Fake Indeed posting targets desperate job seekers looking to work for Special Olympics of Tennessee

Local News

NASHVILLE, Tenn. (WKRN) – What looked like a legitimate job listing on Indeed.com turned out to be a scam involving Special Olympics of Tennessee.

“This is a new one for me,” said Amy Parker, Vice President of Diversity, Equity and Inclusion for Special Olympics Tennessee.

The job posting listed qualifications, complete with a pay scale up to $23 an hour.

“Someone has really gone to some extreme lengths,” said Parker. “They used language from our website. They used photos from our website.”

The scammer even used an email address including Parker’s first initial and last name.

“The email came from someone by the name ‘aparker’ and some numbers at indeed.com,” said Parker.

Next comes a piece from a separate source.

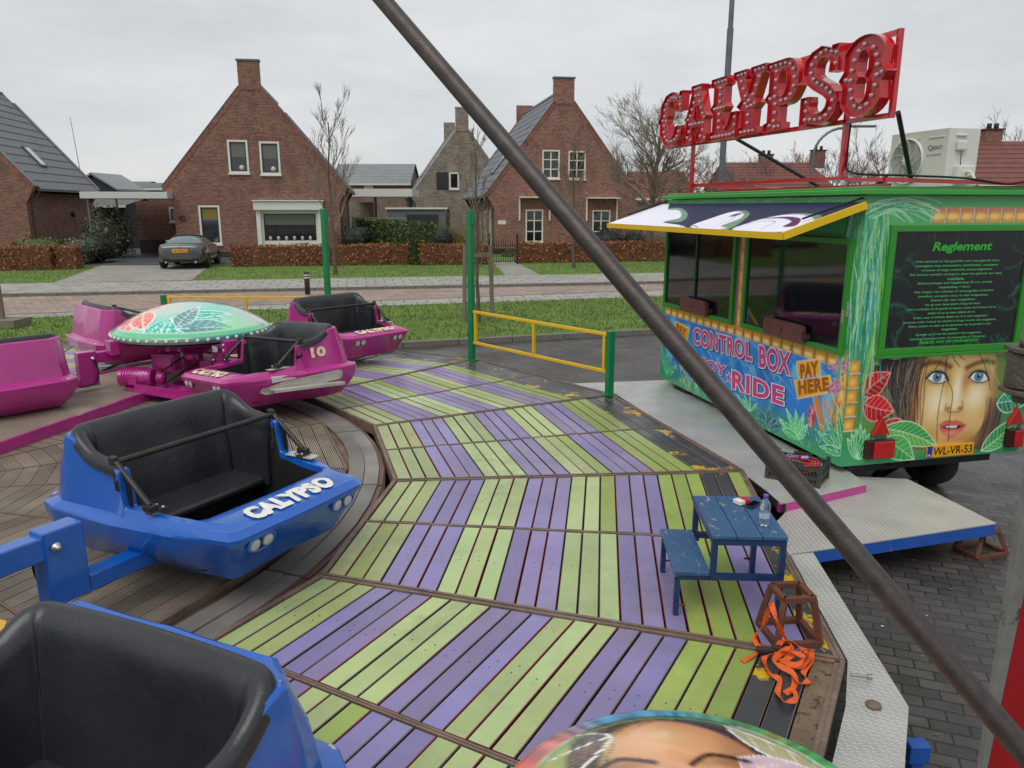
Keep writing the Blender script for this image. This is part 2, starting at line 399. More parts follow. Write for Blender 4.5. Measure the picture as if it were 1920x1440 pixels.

Stephanie Bonito, 29, found herself at the center of that scam. “I said, ‘this cannot be happening to me. This was not real.'”

Bonito thought she’d finally found the gig of her dreams after replying to a post on Indeed.com.

“I’ve been looking for a job around the clock for the last 5-6 months,” she said. “So, I thought, ‘this is great!’ My brother is autistic. This is a great company that we are affiliated with. We used to do Special Olympics when we were younger and I was like ‘this is perfect!'”

The scam was so detailed that it looked and read like a real full-time job.

fake indeed.com job posting

“They went so far to tell her what her compensation was going to be, what her benefits were going to be,” said Parker. “So, the dots were connecting for her.”

Bonito was then told she’d made it to the final round of hiring, and was instructed to fill out intake paperwork.

“It asked me for my driver’s license, front and back, and a photocopy of me. So, I went ahead and I did it,” said Bonito. “Right after doing it I said, ‘something is not right.’ I had this gut feeling that this doesn’t seem accurate.”

The scammers were able to get away with Bonito’s social security number, banking info, and address. She reported the case to her local law enforcement.

Parker said at least five people reached out to Special Olympics Tennessee inquiring about the fake job post.

“Disheartening is a word we were all using,” said Parker. “We’re an organization that prides our self on supporting vulnerable populations, those with intellectual disabilities. And to use our name that we’ve worked so hard to build a reputation around integrity, of someone that does support the community, to use that in a way to take advantage of someone else in a time where people are looking for jobs…they do need employment.”

So far, there is no word on if or how much actual money was stolen.